If you’ve had your fill of the lights and crowds of Chicago’s bigger tourist attractions (the Sears Tower, Navy Pier, the Magnificent Mile, etc.), or want to explore beyond the Loop and lakefront, this timeless corner tavern in the historic, tree-lined neighborhood of Old Town should pique your curiosity, as well as your appetite. And for good reason. Originally kept “wet” by a speakeasy during Prohibition, it later served as one of Frank Sinatra’s habitual Chicago haunts, and appeared in two major motion pictures (1999’s Return to Me and 2008’s The Dark Knight), as well as HBO and The Cooking Channel. GQ Magazine, The London Times, Fortune Magazine, Chicago Magazine, Gourmet Magazine, The New York Times, The Chicago Tribune, The Chicago Sun-Times, and many international travel guides have all highlighted it as a “must-visit” destination. Yet despite all this attention, the tavern remains one of the city’s hidden gems – inside, it feels like just another old local establishment that happens to carry a lot of history – and the city’s best ribs. It remains as wonderfully homey and functional as I imagine it did in 1932, when it first opened its doors.

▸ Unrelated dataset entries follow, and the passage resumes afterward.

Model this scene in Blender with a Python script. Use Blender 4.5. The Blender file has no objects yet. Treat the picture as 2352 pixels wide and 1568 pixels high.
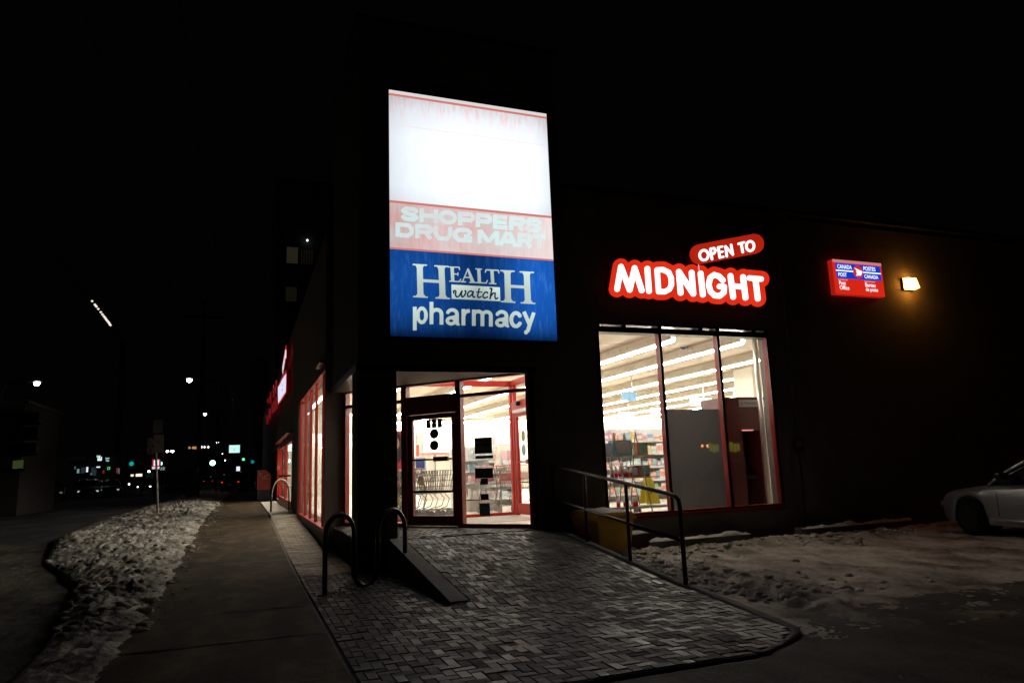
import bpy, bmesh, math, random
import numpy as np
from mathutils import Vector, Matrix, noise
random.seed(7)
C = bpy.context.scene.collection
SC = bpy.context.scene

# ------------------------------------------------------------------ camera
YAW, PITCH, ROLL, FPX, EYE = 0.365940, 0.176589, -0.0370033, 1621.16, 1.3
def cam_axes():
    cy, sy = math.cos(YAW), math.sin(YAW)
    f = np.array([sy*math.cos(PITCH), cy*math.cos(PITCH), math.sin(PITCH)])
    r = np.array([cy, -sy, 0.0]); u = np.cross(r, f)
    r2 = r*math.cos(ROLL)+u*math.sin(ROLL); u2 = -r*math.sin(ROLL)+u*math.cos(ROLL)
    return r2, u2, f
CR, CU, CF = cam_axes()
cam = bpy.data.cameras.new('camera'); co = bpy.data.objects.new('camera', cam); C.objects.link(co)
co.matrix_world = Matrix(((CR[0], CU[0], -CF[0], 0), (CR[1], CU[1], -CF[1], 0), (CR[2], CU[2], -CF[2], EYE), (0, 0, 0, 1)))
cam.sensor_width = 36; cam.lens = FPX/2352*36; cam.clip_end = 900; cam.clip_start = 0.05
SC.camera = co
# ------------------------------------------------------------------ night sky, exposure
w = bpy.data.worlds.new('World'); SC.world = w; w.use_nodes = True
wb = w.node_tree.nodes['Background']; wb.inputs[0].default_value = (0.34, 0.33, 0.36, 1); wb.inputs[1].default_value = 0.0018
SC.view_settings.view_transform = 'Standard'; SC.view_settings.look = 'None'
SC.view_settings.exposure = 0; SC.view_settings.gamma = 1
SC.cycles.use_denoising = True
SC.cycles.max_bounces = 8; SC.cycles.diffuse_bounces = 3; SC.cycles.transparent_max_bounces = 12
SC.cycles.sample_clamp_indirect = 4.0; SC.cycles.sample_clamp_direct = 0

# survey helpers: sight lines measured in the place, cut with a known plane
def sight(x, y):
    return CR*((x-1176)/FPX) - CU*((y-784)/FPX) + CF
def on_z(x, y, z):
    d = sight(x, y); t = (z-EYE)/d[2]; return Vector((d[0]*t, d[1]*t, z))
def on_y(x, y, Y):
    d = sight(x, y); t = Y/d[1]; return Vector((d[0]*t, Y, EYE+d[2]*t))
def on_x(x, y, X):
    d = sight(x, y); t = X/d[0]; return Vector((X, d[1]*t, EYE+d[2]*t))
def crop(ox, oy, s):                      # pixel of an enlarged detail -> survey pixel
    k = 2352/2560
    return lambda x, y: ((ox+x*s)*k, (oy+y*s)*k)
c2 = crop(1460, 560, 500/1782); c3 = crop(940, 900, 460/1568); c4 = crop(1460, 800, 540/1568)
c6 = crop(1150, 1030, 220/1150); cH = crop(1000, 640, 400/2352); cS = crop(960, 490, 440/2352)
cP = crop(2040, 620, 280/2352); cB = crop(50, 1080, 600/2352)

# ------------------------------------------------------------------ materials
MATS = {}
def nodes(name):
    m = bpy.data.materials.new(name); m.use_nodes = True; nt = m.node_tree
    return m, nt, nt.nodes['Principled BSDF']
def mat(name, col, rough=0.6, metal=0.0, var=0.0, scale=8.0, bump=0.0, bscale=60.0, spec=0.5, coat=0.0):
    if name in MATS: return MATS[name]
    m, nt, p = nodes(name); N, L = nt.nodes, nt.links
    p.inputs['Base Color'].default_value = (*col, 1); p.inputs['Roughness'].default_value = rough
    p.inputs['Metallic'].default_value = metal; p.inputs['Specular IOR Level'].default_value = spec
    p.inputs['Coat Weight'].default_value = coat
    tc = N.new('ShaderNodeTexCoord')
    n = N.new('ShaderNodeTexNoise'); n.inputs['Scale'].default_value = scale; n.inputs['Detail'].default_value = 5
    L.new(tc.outputs['Object'], n.inputs['Vector'])
    mx = N.new('ShaderNodeMix'); mx.data_type = 'RGBA'
    v = max(var, 0.06)
    mx.inputs['A'].default_value = (*[c*(1-v) for c in col], 1); mx.inputs['B'].default_value = (*[min(1, c*(1+v)) for c in col], 1)
    L.new(n.outputs['Fac'], mx.inputs['Factor']); L.new(mx.outputs['Result'], p.inputs['Base Color'])
    if bump:
        n2 = N.new('ShaderNodeTexNoise'); n2.inputs['Scale'].default_value = bscale; n2.inputs['Detail'].default_value = 4
        L.new(tc.outputs['Object'], n2.inputs['Vector'])
        b = N.new('ShaderNodeBump'); b.inputs['Strength'].default_value = bump; b.inputs['Distance'].default_value = 0.01
        L.new(n2.outputs['Fac'], b.inputs['Height']); L.new(b.outputs['Normal'], p.inputs['Normal'])
    MATS[name] = m; return m
def emit(name, col, strength):
    if name in MATS: return MATS[name]
    m, nt, p = nodes(name)
    p.inputs['Base Color'].default_value = (*[c*0.5 for c in col], 1); p.inputs['Roughness'].default_value = 0.4
    p.inputs['Emission Color'].default_value = (*col, 1); p.inputs['Emission Strength'].default_value = strength
    MATS[name] = m; return m
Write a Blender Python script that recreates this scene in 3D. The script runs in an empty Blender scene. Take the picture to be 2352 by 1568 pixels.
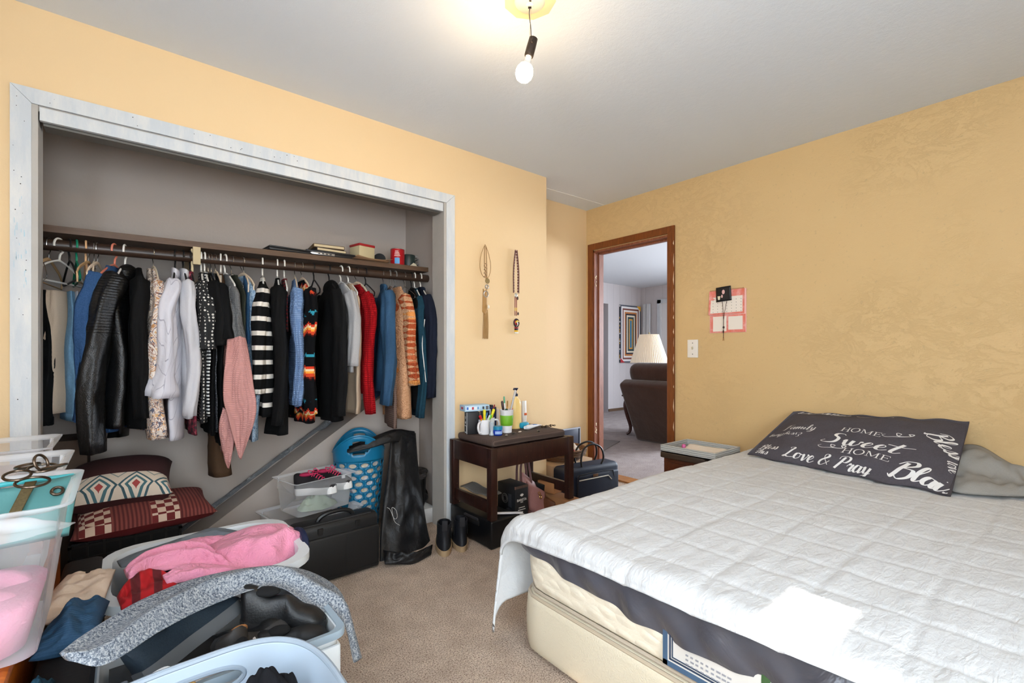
import bpy, bmesh, math, random
from mathutils import Vector as V, Matrix, noise
random.seed(7)
S = bpy.context.scene
COL = S.collection
PI = math.pi
def R(d): return math.radians(d)
def srgb(r, g, b):
    f = lambda c: (c/12.92 if c <= .04045 else ((c+.055)/1.055)**2.4)
    return (f(r/255), f(g/255), f(b/255), 1)
# ---------------------------------------------------------------- camera, world, lights, exposure
cam_d = bpy.data.cameras.new('camera'); cam = bpy.data.objects.new('camera', cam_d); COL.objects.link(cam)
cam_d.sensor_width = 36; cam_d.lens = 36*1072/2352; cam_d.shift_y = 27/2352; cam_d.clip_start = .02
cam.location = (0, 0, 1.11); cam.rotation_euler = (R(90), 0, R(-39.75)); S.camera = cam
S.view_settings.view_transform = 'Standard'; S.view_settings.look = 'None'
S.view_settings.exposure = 0.2; S.view_settings.gamma = 1; S.view_settings.use_curve_mapping = False
W = bpy.data.worlds.new('sky'); S.world = W; W.use_nodes = True
W.node_tree.nodes['Background'].inputs[0].default_value = (.75, .85, 1, 1)
W.node_tree.nodes['Background'].inputs[1].default_value = 1.0
def area(name, loc, rot, sx, sy, power, col=(1, 1, 1)):
    l = bpy.data.lights.new(name, 'AREA'); l.shape = 'RECTANGLE'; l.size = sx; l.size_y = sy
    l.energy = power; l.color = col
    o = bpy.data.objects.new(name, l); COL.objects.link(o); o.location = loc; o.rotation_euler = rot
    return o
# daylight through the rear and lounge windows, plus fill from an added side window
area('window_daylight', (.10, -1.26, 1.2), (R(-90), 0, 0), 1.4, 1.3, 72, (.80, .94, 1.10))
area('window_daylight_side', (-.86, .0, 1.5), (R(90), 0, R(-90)), 1.0, 1.2, 40, (.80, .94, 1.10))  # invented side source, added to brighten the door wall
area('lounge_daylight', (8.0, 1.2, 1.5), (R(90), 0, R(90)), 1.8, 1.3, 350, (.84, .94, 1.06))
sun = bpy.data.lights.new('sun', 'SUN'); sun.energy = 14; sun.angle = R(.6); sun.color = (1, .96, .9)
so = bpy.data.objects.new('sun', sun); COL.objects.link(so)
SUN_D = V((.10, 1.70, -1.36)).normalized()
so.rotation_euler = SUN_D.to_track_quat('-Z', 'Y').to_euler(); so.location = (1, -4, 4)
# ---------------------------------------------------------------- mesh helpers
class MB:
    def __init__(s): s.v = []; s.f = []
    def add(s, vs, fs, T=None):
        o = len(s.v)
        s.v += [tuple(T @ V(p)) if T else tuple(p) for p in vs]
        s.f += [tuple(i+o for i in f) for f in fs]
        return s
    def box(s, c, d, bev=0, T=None, rot=None, seg=2):
        if bev <= 0:
            x, y, z = d[0]/2, d[1]/2, d[2]/2
            vs = [V((a*x, b*y, e*z)) for a in (-1, 1) for b in (-1, 1) for e in (-1, 1)]
            fs = [(0, 1, 3, 2), (4, 6, 7, 5), (0, 4, 5, 1), (2, 3, 7, 6), (0, 2, 6, 4), (1, 5, 7, 3)]
        else:
            bm = bmesh.new(); bmesh.ops.create_cube(bm, size=1)
            bmesh.ops.scale(bm, vec=d, verts=bm.verts)
            bmesh.ops.bevel(bm, geom=bm.edges[:], offset=min(bev, min(d)*.49), segments=seg, profile=.5, affect='EDGES')
            bm.verts.index_update(); vs = [v.co.copy() for v in bm.verts]; fs = [tuple(v.index for v in f.verts) for f in bm.faces]; bm.free()
        M_ = Matrix.Translation(c)
        if rot: M_ = M_ @ Matrix.Rotation(R(rot[2]), 4, 'Z') @ Matrix.Rotation(R(rot[1]), 4, 'Y') @ Matrix.Rotation(R(rot[0]), 4, 'X')
        if T: M_ = T @ M_
        return s.add(vs, fs, M_)
    def lohi(s, a, b, bev=0): return s.box([(p+q)/2 for p, q in zip(a, b)], [abs(q-p) for p, q in zip(a, b)], bev)
    def loft(s, rings, cap=True, T=None, close=True):
        n = len(rings[0]); vs = [p for r in rings for p in r]; fs = []
        for i in range(len(rings)-1):
            for k in range(n if close else n-1):
                a = i*n+k; b = i*n+(k+1) % n
                fs.append((a, b, b+n, a+n))
        if cap and close:
            fs.append(tuple(reversed(range(n)))); fs.append(tuple(range((len(rings)-1)*n, len(rings)*n)))
        return s.add(vs, fs, T)
    def grid(s, nu, nv, fn, T=None, cu=False):
        return s.loft([[fn(i/(nu-1 if not cu else nu), j/(nv-1)) for i in range(nu)] for j in range(nv)], cap=False, T=T, close=cu)
    def tube(s, path, r, n=8, cap=True, T=None, sq=1, up=None):
        P = [V(p) for p in path]; rings = []; prev = None
        for i, p in enumerate(P):
            d = (P[min(i+1, len(P)-1)]-P[max(i-1, 0)])
            d = d.normalized() if d.length > 1e-9 else V((0, 0, 1))
            if prev is None:
                u = V(up) if up else (V((0, 0, 1)) if abs(d.z) < .9 else V((1, 0, 0)))
            else: u = prev
            u = (u-d*u.dot(d)); u = u.normalized() if u.length > 1e-6 else d.orthogonal().normalized()
            prev = u; w = d.cross(u); rr = r[i] if isinstance(r, (list, tuple)) else r
            rings.append([p+u*(rr*math.cos(2*PI*k/n))+w*(rr*sq*math.sin(2*PI*k/n)) for k in range(n)])
        return s.loft(rings, cap, T)
    def lathe(s, prof, n=24, c=(0, 0, 0), T=None, cap=False, sx=1, sy=1):
        return s.loft([[(c[0]+r*sx*math.cos(2*PI*k/n), c[1]+r*sy*math.sin(2*PI*k/n), c[2]+z) for k in range(n)] for r, z in prof], cap, T)
    def ell(s, c, r, n=16, m=10, T=None):
        if not isinstance(r, (list, tuple)): r = (r, r, r)
        return s.loft([[(c[0]+r[0]*math.sin(PI*max(.02, min(.98, j/m)))*math.cos(2*PI*k/n), c[1]+r[1]*math.sin(PI*max(.02, min(.98, j/m)))*math.sin(2*PI*k/n), c[2]-r[2]*math.cos(PI*j/m)) for k in range(n)] for j in range(m+1)], True, T)
    def prism(s, poly, h, T=None):      # polygon in local XY, extruded +Z
        n = len(poly); return s.loft([[(p[0], p[1], 0) for p in poly], [(p[0], p[1], h) for p in poly]], True, T)
    def torus(s, c, R0, r, T=None, n=24, m=8):
        vs = []; fs = []
        for i in range(n):
            a = 2*PI*i/n
            for j in range(m):
                b = 2*PI*j/m; vs.append((c[0]+(R0+r*math.cos(b))*math.cos(a), c[1]+(R0+r*math.cos(b))*math.sin(a), c[2]+r*math.sin(b)))
        for i in range(n):
            for j in range(m): fs.append((i*m+j, ((i+1) % n)*m+j, ((i+1) % n)*m+(j+1) % m, i*m+(j+1) % m))
        return s.add(vs, fs, T)
def TR(loc=(0, 0, 0), rx=0, ry=0, rz=0, sc=1):
    return Matrix.Translation(loc) @ Matrix.Rotation(R(rz), 4, 'Z') @ Matrix.Rotation(R(ry), 4, 'Y') @ Matrix.Rotation(R(rx), 4, 'X') @ Matrix.Scale(sc, 4)
def obj(name, mb, mat=None, parent=None, loc=None, rot=None, smooth=None, sub=0, solid=0, **kw):
    me = bpy.data.meshes.new(name); me.from_pydata(mb.v, [], mb.f); me.update()
    bm = bmesh.new(); bm.from_mesh(me); bmesh.ops.recalc_face_normals(bm, faces=bm.faces); bm.to_mesh(me); bm.free()
    if mat: me.materials.append(mat)
    o = bpy.data.objects.new(name, me); COL.objects.link(o)
    if parent: o.parent = parent
    if loc: o.location = loc
    if rot: o.rotation_euler = [R(a) for a in rot]
    if smooth is None: smooth = 40
    if smooth:
        me.polygons.foreach_set('use_smooth', [True]*len(me.polygons))
        if smooth < 180: me.set_sharp_from_angle(angle=R(smooth))
    if solid:
        m = o.modifiers.new('solid', 'SOLIDIFY'); m.thickness = solid; m.offset = 0
    if sub:
        m = o.modifiers.new('sub', 'SUBSURF'); m.levels = m.render_levels = sub
    for k, v in kw.items(): o[k] = v
    return o
def tag(o, label, cat, group=None):
    o['label'] = label; o['category'] = cat
    if group: o['group'] = group
    return o
def thing(name, label, cat, loc=(0, 0, 0), rz=0, group=None, rot=None):
    o = bpy.data.objects.new(name, None); COL.objects.link(o); o.location = loc
    o.rotation_euler = [R(a) for a in rot] if rot else (0, 0, R(rz)); o.empty_display_size = .05
    return tag(o, label, cat, group)
def struct(name, mb, mat, smooth=0): return obj(name, mb, mat, smooth=smooth, kind='structure')
def cat_rom(pts, n=8):
    P = [V(p) for p in pts]; P = [P[0]*2-P[1]]+P+[P[-1]*2-P[-2]]; out = []
    for i in range(1, len(P)-2):
        for k in range(n):
            t = k/n; a, b, c, d = P[i-1], P[i], P[i+1], P[i+2]
            out.append(.5*((2*b)+(c-a)*t+(2*a-5*b+4*c-d)*t*t+(3*b-a-3*c+d)*t**3))
    out.append(P[-2]); return out
def lerp(a, b, t): return a+(b-a)*t
def sst(a, b, x): t = max(0, min(1, (x-a)/(b-a))); return t*t*(3-2*t)
def interp(tab, x):
    if x <= tab[0][0]: return tab[0][1]
    for (a, p), (b, q) in zip(tab, tab[1:]):
        if x <= b: return p+(q-p)*(x-a)/(b-a)
    return tab[-1][1]
def N(x, y, z=0, s=1): return noise.noise(V((x*s, y*s, z*s)))
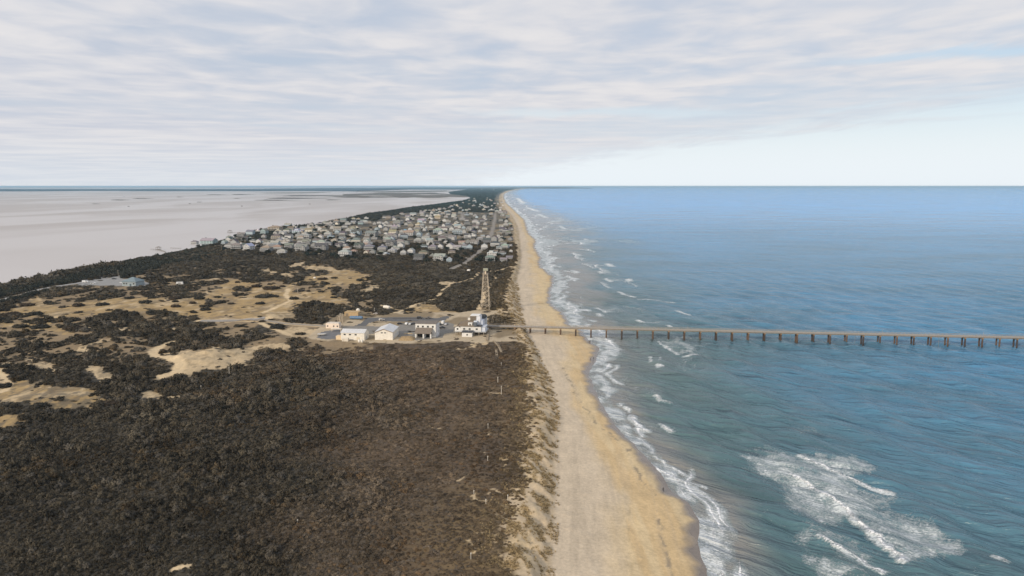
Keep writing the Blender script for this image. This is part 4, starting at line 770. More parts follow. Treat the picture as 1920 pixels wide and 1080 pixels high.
for q, px_ in enumerate((673.6, 678.7)):
    x, y = W5(px_, 641.6); g_ = thing('gas_tank', ('white upright gas tank below the long shed, left of the pair', 'white upright gas tank below the long shed, right of the pair')[q], 'gas tank', (x, y, 5), 0, 'gas tanks before the long shed'); MB().lathe([(.9, 0), (1.0, .25), (1.0, 1.5), (.6, 1.95), (.1, 2.05)], 12).build('shell', M_METAL, g_, (.82, .78, .7)); MB().lathe([(.2, 2.06), (.2, 2.3)], 8).build('valve', M_METAL, g_, (.3, .3, .3))
# wheel stops on the back road, bollards
stop = MB().hull([(-.95, -.3, 0), (.95, -.3, 0), (.95, .3, 0), (-.95, .3, 0)], [(-.9, -.2, .35), (.9, -.2, .35), (.9, .2, .35), (-.9, .2, .35)]).mesh('wheel_stop', M_PILE)
for i in range(13): x, y = W5(738 + i * 3.9, 597.0); o = link('wheel_stop', stop); o.location = (x, y, 5.03); o.rotation_euler = (0, 0, ROT); o.color = (.09, .085, .08, 1); tag(o, 'dark concrete wheel stop, ' + ('leftmost', 'second from the left', 'third from the left', 'fourth from the left', 'fifth from the left', 'sixth from the left', 'middle one', 'sixth from the right', 'fifth from the right', 'fourth from the right', 'third from the right', 'second from the right', 'rightmost')[i] + ' along the back road', 'wheel stop', 'wheel stops along the back road')

# paved sheets
def drape(name, pts, step, dz, colr, label):
    a = np.array(pts); xs = np.arange(a[:, 0].min(), a[:, 0].max() + step, step); ys = np.arange(a[:, 1].min(), a[:, 1].max() + step, step); gx, gy = np.meshgrid(xs, ys); V = np.c_[gx.ravel(), gy.ravel(), height(gx.ravel(), gy.ravel()) + dz]
    F = grid_faces(len(ys), len(xs)); c = V[F].mean(1); F = F[inpoly(c[:, 0], c[:, 1], pts)]; u = np.unique(F); mp = np.zeros(len(V), int); mp[u] = np.arange(len(u))
    o = link(name, np_mesh(name, V[u], mp[F], [M_ASPH], True)); o.color = (*colr, 1); tag(o, label, kind='structure'); return o
def strip(name, px_pts, wd, dz, colr, label):
    p = np.array(wpts(px_pts)); s = np.r_[0, np.cumsum(np.hypot(*np.diff(p, axis=0).T))]; t_ = np.arange(0, s[-1], max(2.0, s[-1] / 300)); x = np.interp(t_, s, p[:, 0]); y = np.interp(t_, s, p[:, 1]); k_ = np.ones(9) / 9
    if len(x) > 20: x = np.r_[x[:4], np.convolve(x, k_, 'valid'), x[-4:]]; y = np.r_[y[:4], np.convolve(y, k_, 'valid'), y[-4:]]
    tx_, ty_ = np.gradient(x), np.gradient(y); l = np.hypot(tx_, ty_); nx_, ny_ = -ty_ / l, tx_ / l; cs = np.linspace(-wd / 2, wd / 2, 6)
    X_ = x[:, None] + nx_[:, None] * cs; Y_ = y[:, None] + ny_[:, None] * cs; Z_ = height(X_.ravel(), Y_.ravel()).reshape(X_.shape); Z_ = np.maximum(Z_, Z_.mean(1, keepdims=True)) + dz
    o = link(name, np_mesh(name, np.c_[X_.ravel(), Y_.ravel(), Z_.ravel()], grid_faces(len(x), 6), [M_ASPH], True)); o.color = (*colr, 1); tag(o, label, kind='structure'); return o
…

From the street, the brick three flat with the restaurant on the ground floor at 1655 N. Sedgewick looked like something out of Goodfellas. The first things I noticed were the red tile façade and green-striped awnings. Fire escape ladders led up the unfinished pink bricks around the corner to tiny apartment windows just above the old-school neon sign, which blazed in red script: “The Twin Anchors.” Pulling open the heavy wooden door and peering inside, I was initially unimpressed; the low ceiling and dim lighting seemed underwhelming, especially after movies had made the interior seem larger and brighter. But as my eyes adjusted, I noticed the little details that make The Twin Anchors a living time capsule of a bygone era: the red-and-white checkered floor, the series of tiny, low tables to the left, and the bar (donated from the Schlitz Brewing Company) along the right wall. A thin, wooden arch divided the bar from the back half of the restaurant, with a beloved old sign, “Positively No Dancing!” that had endured throughout the years.
Not that much floor space existed anyway. At the bar, a happy mix of locals, families, and savvy tourists guffawed and clapped each other on the back while overhead TV screens flashed a baseball game. The far rear wall displayed a nautical steering wheel and twin anchors that provide the restaurant’s namesake, against a baby blue background. Tiny white Christmas lights adorned the wood-paneled walls, and autographed posters and photos of celebrity patrons lined the circumference of the room. In one nook, a scrapbook-style poster of the cast and crew from Return to Me hung along with a poster from 2008’s The Dark Knight.
The menu offered traditional fare – chicken, burgers, steak and fish entrees. But the restaurant’s hottest item was, and is, the legendary rack of barbecue ribs, as indicated by Sinatra’s famous order immortalized on every menu: “Ribs, and keep ‘em coming!” The ribs truly lived up to their reputation here, falling off the bone and served with a choice of three special sauces: mild, zesty barbecue, or the special “Prohibition Sauce” (watch out for the scorching ghost pepper) for an extra $0.50.
Over the years, my family and I have visited the Twin Anchors again and again on special occasions, or just whenever we’ve wanted to feel like tourists in our own city. If you also want to get in on one of the city’s best-kept secret eateries, make your way to Old Town and pay the Twin Anchors a visit. It’s as close as you’ll get to feeling like you’re in the Chicago of 50 years ago. Just don’t try to dance in there.